**Required task**
Reproduce each line exactly.

**Source excerpt**
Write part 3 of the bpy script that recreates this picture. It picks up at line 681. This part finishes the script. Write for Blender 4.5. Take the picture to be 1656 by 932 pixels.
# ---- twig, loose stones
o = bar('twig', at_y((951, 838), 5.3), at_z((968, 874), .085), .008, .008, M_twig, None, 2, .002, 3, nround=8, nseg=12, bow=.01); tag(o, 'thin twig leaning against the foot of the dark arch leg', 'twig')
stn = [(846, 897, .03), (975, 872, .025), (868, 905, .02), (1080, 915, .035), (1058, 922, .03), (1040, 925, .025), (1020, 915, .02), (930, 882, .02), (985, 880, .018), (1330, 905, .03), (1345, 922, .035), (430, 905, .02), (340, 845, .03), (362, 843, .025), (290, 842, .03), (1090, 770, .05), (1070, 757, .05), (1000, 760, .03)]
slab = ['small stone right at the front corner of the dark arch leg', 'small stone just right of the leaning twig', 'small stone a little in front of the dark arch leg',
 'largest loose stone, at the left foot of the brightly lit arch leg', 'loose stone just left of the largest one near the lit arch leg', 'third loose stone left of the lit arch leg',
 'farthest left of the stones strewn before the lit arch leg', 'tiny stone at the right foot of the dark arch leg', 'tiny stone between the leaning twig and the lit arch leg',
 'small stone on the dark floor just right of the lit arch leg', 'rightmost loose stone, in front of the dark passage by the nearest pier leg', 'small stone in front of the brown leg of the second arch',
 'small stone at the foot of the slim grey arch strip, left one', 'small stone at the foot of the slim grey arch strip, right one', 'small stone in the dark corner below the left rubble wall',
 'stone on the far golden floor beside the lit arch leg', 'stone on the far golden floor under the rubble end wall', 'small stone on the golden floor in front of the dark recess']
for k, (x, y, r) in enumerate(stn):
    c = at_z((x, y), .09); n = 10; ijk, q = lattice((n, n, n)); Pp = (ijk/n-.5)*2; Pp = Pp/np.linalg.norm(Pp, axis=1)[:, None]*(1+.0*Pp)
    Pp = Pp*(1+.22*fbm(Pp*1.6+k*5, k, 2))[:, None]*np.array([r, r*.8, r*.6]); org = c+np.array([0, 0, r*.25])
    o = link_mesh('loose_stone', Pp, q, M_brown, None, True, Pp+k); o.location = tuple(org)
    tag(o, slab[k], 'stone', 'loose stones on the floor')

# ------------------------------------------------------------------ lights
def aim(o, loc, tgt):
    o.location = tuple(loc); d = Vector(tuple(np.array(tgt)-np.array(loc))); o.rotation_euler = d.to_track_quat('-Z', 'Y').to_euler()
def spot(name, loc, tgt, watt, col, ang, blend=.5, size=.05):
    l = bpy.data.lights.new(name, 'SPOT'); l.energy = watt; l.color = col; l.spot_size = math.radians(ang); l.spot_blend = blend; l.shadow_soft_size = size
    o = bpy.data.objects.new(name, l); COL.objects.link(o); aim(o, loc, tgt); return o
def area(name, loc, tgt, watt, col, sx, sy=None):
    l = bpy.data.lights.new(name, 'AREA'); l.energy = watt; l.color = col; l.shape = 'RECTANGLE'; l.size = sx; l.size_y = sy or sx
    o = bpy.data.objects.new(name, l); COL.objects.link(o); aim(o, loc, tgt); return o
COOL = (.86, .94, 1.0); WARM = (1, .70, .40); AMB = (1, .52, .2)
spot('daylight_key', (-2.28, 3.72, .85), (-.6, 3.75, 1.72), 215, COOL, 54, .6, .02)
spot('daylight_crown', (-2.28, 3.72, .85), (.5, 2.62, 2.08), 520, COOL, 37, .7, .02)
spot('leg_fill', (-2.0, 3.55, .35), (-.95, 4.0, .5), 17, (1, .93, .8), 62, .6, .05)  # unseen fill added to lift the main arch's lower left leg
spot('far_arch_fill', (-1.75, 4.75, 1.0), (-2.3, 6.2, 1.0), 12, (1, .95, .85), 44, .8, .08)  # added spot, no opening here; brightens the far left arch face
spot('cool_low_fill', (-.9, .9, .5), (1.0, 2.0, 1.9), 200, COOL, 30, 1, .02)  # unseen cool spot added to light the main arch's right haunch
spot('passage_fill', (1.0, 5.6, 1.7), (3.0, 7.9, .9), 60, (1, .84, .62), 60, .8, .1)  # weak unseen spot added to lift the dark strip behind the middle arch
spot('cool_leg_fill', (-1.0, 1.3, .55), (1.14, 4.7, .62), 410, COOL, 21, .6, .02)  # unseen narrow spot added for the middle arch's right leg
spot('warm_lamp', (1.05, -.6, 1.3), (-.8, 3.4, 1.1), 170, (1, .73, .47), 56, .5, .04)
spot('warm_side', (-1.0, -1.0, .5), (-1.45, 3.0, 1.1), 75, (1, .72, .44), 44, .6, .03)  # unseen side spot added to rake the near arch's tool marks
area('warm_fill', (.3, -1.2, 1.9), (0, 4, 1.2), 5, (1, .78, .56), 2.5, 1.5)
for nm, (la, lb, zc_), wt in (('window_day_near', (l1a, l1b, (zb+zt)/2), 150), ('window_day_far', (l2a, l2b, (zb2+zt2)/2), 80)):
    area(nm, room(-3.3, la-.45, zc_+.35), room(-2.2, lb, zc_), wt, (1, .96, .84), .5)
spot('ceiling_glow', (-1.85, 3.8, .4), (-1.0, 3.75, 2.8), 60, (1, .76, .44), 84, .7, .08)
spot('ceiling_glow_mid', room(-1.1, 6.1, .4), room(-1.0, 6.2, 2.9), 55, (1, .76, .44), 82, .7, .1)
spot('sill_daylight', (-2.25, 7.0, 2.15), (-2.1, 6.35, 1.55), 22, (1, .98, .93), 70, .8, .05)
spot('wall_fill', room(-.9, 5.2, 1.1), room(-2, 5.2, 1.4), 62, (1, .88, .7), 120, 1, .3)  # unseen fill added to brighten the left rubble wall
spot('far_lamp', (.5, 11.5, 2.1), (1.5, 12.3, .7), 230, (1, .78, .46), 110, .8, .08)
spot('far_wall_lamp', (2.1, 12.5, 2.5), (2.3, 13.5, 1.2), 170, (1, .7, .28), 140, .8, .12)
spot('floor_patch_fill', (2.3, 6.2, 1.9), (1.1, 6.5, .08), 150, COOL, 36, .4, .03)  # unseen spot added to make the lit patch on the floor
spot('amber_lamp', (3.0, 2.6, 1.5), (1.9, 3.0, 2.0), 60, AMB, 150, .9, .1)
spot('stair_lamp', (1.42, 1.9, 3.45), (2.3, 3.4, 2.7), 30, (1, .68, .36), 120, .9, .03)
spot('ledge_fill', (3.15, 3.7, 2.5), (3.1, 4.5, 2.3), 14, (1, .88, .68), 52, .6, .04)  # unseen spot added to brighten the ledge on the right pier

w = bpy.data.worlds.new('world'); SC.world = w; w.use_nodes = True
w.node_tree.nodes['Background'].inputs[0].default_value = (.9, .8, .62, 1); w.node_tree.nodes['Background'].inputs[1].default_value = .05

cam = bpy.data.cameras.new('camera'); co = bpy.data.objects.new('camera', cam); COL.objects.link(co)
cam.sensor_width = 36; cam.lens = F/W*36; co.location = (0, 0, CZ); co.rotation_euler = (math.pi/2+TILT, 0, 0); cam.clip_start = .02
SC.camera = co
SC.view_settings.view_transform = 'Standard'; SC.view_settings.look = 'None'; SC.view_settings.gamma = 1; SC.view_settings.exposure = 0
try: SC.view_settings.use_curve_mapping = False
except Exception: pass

**Answer to the task**
Write part 3 of the bpy script that recreates this picture. It picks up at line 681. This part finishes the script. Write for Blender 4.5. Take the picture to be 1656 by 932 pixels.
# ---- twig, loose stones
o = bar('twig', at_y((951, 838), 5.3), at_z((968, 874), .085), .008, .008, M_twig, None, 2, .002, 3, nround=8, nseg=12, bow=.01); tag(o, 'thin twig leaning against the foot of the dark arch leg', 'twig')
stn = [(846, 897, .03), (975, 872, .025), (868, 905, .02), (1080, 915, .035), (1058, 922, .03), (1040, 925, .025), (1020, 915, .02), (930, 882, .02), (985, 880, .018), (1330, 905, .03), (1345, 922, .035), (430, 905, .02), (340, 845, .03), (362, 843, .025), (290, 842, .03), (1090, 770, .05), (1070, 757, .05), (1000, 760, .03)]
slab = ['small stone right at the front corner of the dark arch leg', 'small stone just right of the leaning twig', 'small stone a little in front of the dark arch leg',
 'largest loose stone, at the left foot of the brightly lit arch leg', 'loose stone just left of the largest one near the lit arch leg', 'third loose stone left of the lit arch leg',
 'farthest left of the stones strewn before the lit arch leg', 'tiny stone at the right foot of the dark arch leg', 'tiny stone between the leaning twig and the lit arch leg',
 'small stone on the dark floor just right of the lit arch leg', 'rightmost loose stone, in front of the dark passage by the nearest pier leg', 'small stone in front of the brown leg of the second arch',
 'small stone at the foot of the slim grey arch strip, left one', 'small stone at the foot of the slim grey arch strip, right one', 'small stone in the dark corner below the left rubble wall',
 'stone on the far golden floor beside the lit arch leg', 'stone on the far golden floor under the rubble end wall', 'small stone on the golden floor in front of the dark recess']
for k, (x, y, r) in enumerate(stn):
    c = at_z((x, y), .09); n = 10; ijk, q = lattice((n, n, n)); Pp = (ijk/n-.5)*2; Pp = Pp/np.linalg.norm(Pp, axis=1)[:, None]*(1+.0*Pp)
    Pp = Pp*(1+.22*fbm(Pp*1.6+k*5, k, 2))[:, None]*np.array([r, r*.8, r*.6]); org = c+np.array([0, 0, r*.25])
    o = link_mesh('loose_stone', Pp, q, M_brown, None, True, Pp+k); o.location = tuple(org)
    tag(o, slab[k], 'stone', 'loose stones on the floor')

# ------------------------------------------------------------------ lights
def aim(o, loc, tgt):
    o.location = tuple(loc); d = Vector(tuple(np.array(tgt)-np.array(loc))); o.rotation_euler = d.to_track_quat('-Z', 'Y').to_euler()
def spot(name, loc, tgt, watt, col, ang, blend=.5, size=.05):
    l = bpy.data.lights.new(name, 'SPOT'); l.energy = watt; l.color = col; l.spot_size = math.radians(ang); l.spot_blend = blend; l.shadow_soft_size = size
    o = bpy.data.objects.new(name, l); COL.objects.link(o); aim(o, loc, tgt); return o
def area(name, loc, tgt, watt, col, sx, sy=None):
    l = bpy.data.lights.new(name, 'AREA'); l.energy = watt; l.color = col; l.shape = 'RECTANGLE'; l.size = sx; l.size_y = sy or sx
    o = bpy.data.objects.new(name, l); COL.objects.link(o); aim(o, loc, tgt); return o
COOL = (.86, .94, 1.0); WARM = (1, .70, .40); AMB = (1, .52, .2)
spot('daylight_key', (-2.28, 3.72, .85), (-.6, 3.75, 1.72), 215, COOL, 54, .6, .02)
spot('daylight_crown', (-2.28, 3.72, .85), (.5, 2.62, 2.08), 520, COOL, 37, .7, .02)
spot('leg_fill', (-2.0, 3.55, .35), (-.95, 4.0, .5), 17, (1, .93, .8), 62, .6, .05)  # unseen fill added to lift the main arch's lower left leg
spot('far_arch_fill', (-1.75, 4.75, 1.0), (-2.3, 6.2, 1.0), 12, (1, .95, .85), 44, .8, .08)  # added spot, no opening here; brightens the far left arch face
spot('cool_low_fill', (-.9, .9, .5), (1.0, 2.0, 1.9), 200, COOL, 30, 1, .02)  # unseen cool spot added to light the main arch's right haunch
spot('passage_fill', (1.0, 5.6, 1.7), (3.0, 7.9, .9), 60, (1, .84, .62), 60, .8, .1)  # weak unseen spot added to lift the dark strip behind the middle arch
spot('cool_leg_fill', (-1.0, 1.3, .55), (1.14, 4.7, .62), 410, COOL, 21, .6, .02)  # unseen narrow spot added for the middle arch's right leg
spot('warm_lamp', (1.05, -.6, 1.3), (-.8, 3.4, 1.1), 170, (1, .73, .47), 56, .5, .04)
spot('warm_side', (-1.0, -1.0, .5), (-1.45, 3.0, 1.1), 75, (1, .72, .44), 44, .6, .03)  # unseen side spot added to rake the near arch's tool marks
area('warm_fill', (.3, -1.2, 1.9), (0, 4, 1.2), 5, (1, .78, .56), 2.5, 1.5)
for nm, (la, lb, zc_), wt in (('window_day_near', (l1a, l1b, (zb+zt)/2), 150), ('window_day_far', (l2a, l2b, (zb2+zt2)/2), 80)):
    area(nm, room(-3.3, la-.45, zc_+.35), room(-2.2, lb, zc_), wt, (1, .96, .84), .5)
spot('ceiling_glow', (-1.85, 3.8, .4), (-1.0, 3.75, 2.8), 60, (1, .76, .44), 84, .7, .08)
spot('ceiling_glow_mid', room(-1.1, 6.1, .4), room(-1.0, 6.2, 2.9), 55, (1, .76, .44), 82, .7, .1)
spot('sill_daylight', (-2.25, 7.0, 2.15), (-2.1, 6.35, 1.55), 22, (1, .98, .93), 70, .8, .05)
spot('wall_fill', room(-.9, 5.2, 1.1), room(-2, 5.2, 1.4), 62, (1, .88, .7), 120, 1, .3)  # unseen fill added to brighten the left rubble wall
spot('far_lamp', (.5, 11.5, 2.1), (1.5, 12.3, .7), 230, (1, .78, .46), 110, .8, .08)
spot('far_wall_lamp', (2.1, 12.5, 2.5), (2.3, 13.5, 1.2), 170, (1, .7, .28), 140, .8, .12)
spot('floor_patch_fill', (2.3, 6.2, 1.9), (1.1, 6.5, .08), 150, COOL, 36, .4, .03)  # unseen spot added to make the lit patch on the floor
spot('amber_lamp', (3.0, 2.6, 1.5), (1.9, 3.0, 2.0), 60, AMB, 150, .9, .1)
spot('stair_lamp', (1.42, 1.9, 3.45), (2.3, 3.4, 2.7), 30, (1, .68, .36), 120, .9, .03)
spot('ledge_fill', (3.15, 3.7, 2.5), (3.1, 4.5, 2.3), 14, (1, .88, .68), 52, .6, .04)  # unseen spot added to brighten the ledge on the right pier

w = bpy.data.worlds.new('world'); SC.world = w; w.use_nodes = True
w.node_tree.nodes['Background'].inputs[0].default_value = (.9, .8, .62, 1); w.node_tree.nodes['Background'].inputs[1].default_value = .05

cam = bpy.data.cameras.new('camera'); co = bpy.data.objects.new('camera', cam); COL.objects.link(co)
cam.sensor_width = 36; cam.lens = F/W*36; co.location = (0, 0, CZ); co.rotation_euler = (math.pi/2+TILT, 0, 0); cam.clip_start = .02
SC.camera = co
SC.view_settings.view_transform = 'Standard'; SC.view_settings.look = 'None'; SC.view_settings.gamma = 1; SC.view_settings.exposure = 0
try: SC.view_settings.use_curve_mapping = False
except Exception: pass